Georgeland consists of seven autonomous state governments, each of which operates in a similar, but not identical manner. The key element in the governance in all of Georgeland's states is their adherance to the Westminster System, whereby the elected government is directly responsible to the legislature.


Each state has a Governor who is the titular, if not the actual, source of executive power in the state. All state Governors must sign legislation before it becomes a formal law. In Scoita and East Mainland the Governor has an official, constitutional power to veto legislation - in Scoita this has happened several times, but never in East Mainland. The remaining Governors do not have any official power to veto bills, but could easily do so by merely refusing to sign them. This has happened a handful of times in Georgeland's history.

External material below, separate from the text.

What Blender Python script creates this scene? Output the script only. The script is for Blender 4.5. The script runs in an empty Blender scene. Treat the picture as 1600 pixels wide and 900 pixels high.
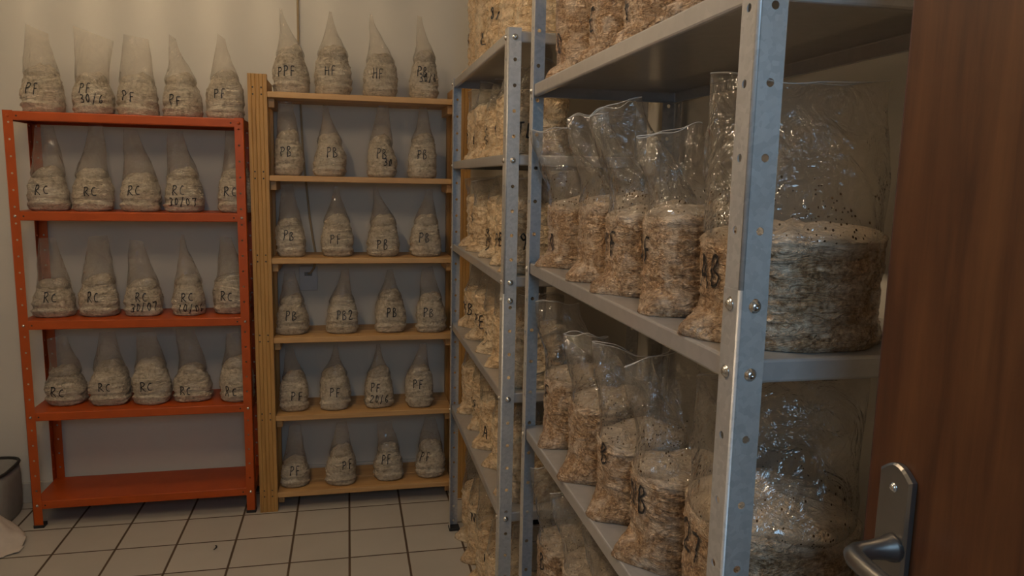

Most state Governors are directly elected. In East Mainland, Capitalia, Long Island and Bradmarch, Governors are now elected using a instant runoff voting system, meaning a majority of votes is needed to win and not a plurality. Since the adoption of this voting system, East Mainland and Long Island are the only states to have actually held an election - there will be no Gubernatorial elections in Bradmarch and Capitalia until 2008 and 2009 respectively. The Governor of Scoita is elected by a first-past-the-post system, and there is no indication this will change in the immediate future.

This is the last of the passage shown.